Davalı şirket vekili, dava konusu markanın müvekkil markası ile ayırt edilemeyecek derecede benzer olduğunu, markalar arasında iltibas riskini ortadan kaldıracak bir farklılık bulunmadığını, müvekkili markasında bulunan 9. sınıftaki “g.” ile dava konusu marka kapsamında yer alan 18. sınıfta “deri çanta, anahtarlık, şemsiye, güneş şemsiyeleri…” mallarının birbirini tamamlayıcı mallar olduğunu, ayrıca müvekkilinin bir çok tanınmış markanın lisans sahibi olması nedeniyle, müvekkiline ait markanın da tanınmış olarak kabul edilmesi gerektiğini, dünya çapında tescilli bir markayı tescil ettirmeye çalıştığı için davacının kötü niyetli olduğunu ve müvekkili markasının tanınmışlığından yararlanmak amacıyla başvuru yapıldığını savunarak davanın reddini istemiştir.
Mahkemece, bozmaya uyularak yapılan yargılamaya göre, taraf markalarının 18 (01,03,04) ve 25 (01,02,03) alt grup mallar yönünden KHK’nın 8/1 (b) maddesi uyarınca karıştırılma ihtimali söz konusu olmadığı, itiraza konu markanın tanınmış marka olduğunun ispatlanamadığı gerekçesiyle T.. T.. YİDK’nun 2010-M-5134 sayılı kararının “18.(01-03-04) ve 25.(01-02-03)” mallar yönünden iptaline karar verilmiştir.

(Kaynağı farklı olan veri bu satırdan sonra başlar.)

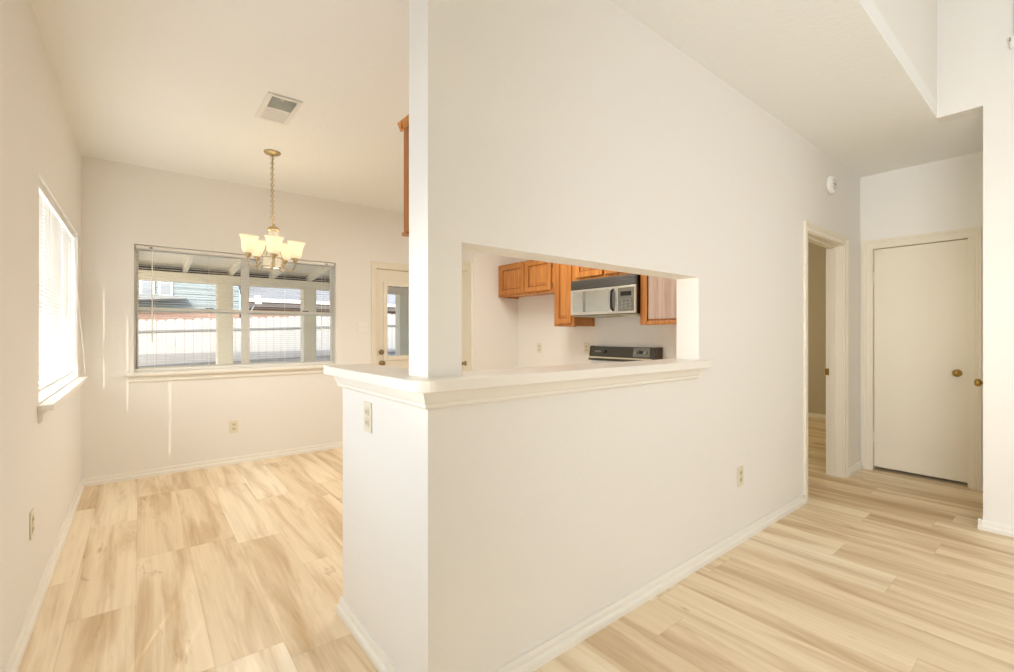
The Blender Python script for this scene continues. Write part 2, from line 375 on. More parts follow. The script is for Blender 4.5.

Kararı davalı T.. T.. vekili temyiz etmiştir.
Dosyadaki yazılara, mahkemece uyulan bozma kararı gereğince hüküm verilmiş olmasına ve delillerin takdirinde bir isabetsizlik bulunmamasına göre, davalı T.. T.. vekilinin bütün temyiz itirazları yerinde değildir.
SONUÇ: Yukarıda açıklanan nedenlerden dolayı, davalı T.. T.. vekilinin bütün temyiz itirazlarının reddiyle usul ve kanuna uygun bulunan hükmün ONANMASINA, temyiz harcı peşin alındığından davalı T.. T..’den başkaca harç alınmasına mahal olmadığına, 15/06/2015 tarihinde oybirliğiyle karar verildi.